На этом мы могли бы поставить точку, если бы не один существенный вопрос: какое отношение имеют темы, затронутые нами, к обстоятельствам сегодняшнего дня?
Да, действительно, целый ряд конкретных аспектов достаточно давнего спора вроде бы остался в прошлом. Ни автора «Саги», ни его оппонентов, выступивших на страницах «Синтаксиса», давно уже, к сожалению, нет в живых. Учтём также, что в последние годы жизни Максимов пересмотрел некоторые из своих идейных установок. Более того, поставил свою подпись рядом с именами былых недругов Андрея Синявского и Петра Егидеса под коллективным текстом, дававшим оценку событиям октября 1993-го года и существенно отличавшимся по своей направленности от «Саги о носорогах». Интересным и показательным представляется, кстати говоря, что процитирована в этом документе и реплика одного из участников публикации «Синтаксиса», Бориса Шрагина, с горькой иронией парировавшего экстремистские призывы перевешать всех советских коммунистов: «А вас не смущает, что их 16 миллионов?»[33].
Дело, однако, не только (и даже – не столько) в конкретных аспектах рассмотренного нами исторического сюжета, в судьбах тех или иных конкретных личностей.
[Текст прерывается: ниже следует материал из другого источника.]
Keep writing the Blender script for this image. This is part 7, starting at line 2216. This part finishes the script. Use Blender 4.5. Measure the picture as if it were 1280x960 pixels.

Гораздо существеннее другое: и мировоззренческие, и интонационные тенденции, заявленные в «Саге», нашли своё продолжение в дальнейших эмигрантско-диссидентских полемиках, в бурных «перестроечных» дискуссиях рубежа 80-х – 90-х годов.
Думается, что не утратила своей актуальности основная суть рассмотренного конфликта и поныне. В ситуации, когда сознание мыслящей части современного российского общества всё основательнее, всё неуклоннее уходит от оглядки на идеологические нормативы, предлагаемые нынешней властью, и ищет альтернативные точки опоры, опыт публицистических полемик рубежа 70-80-х годов может оказаться весьма востребованным. Переломный, кризисный характер тогдашней общественной атмосферы во многом сопоставим со спецификой нашего времени.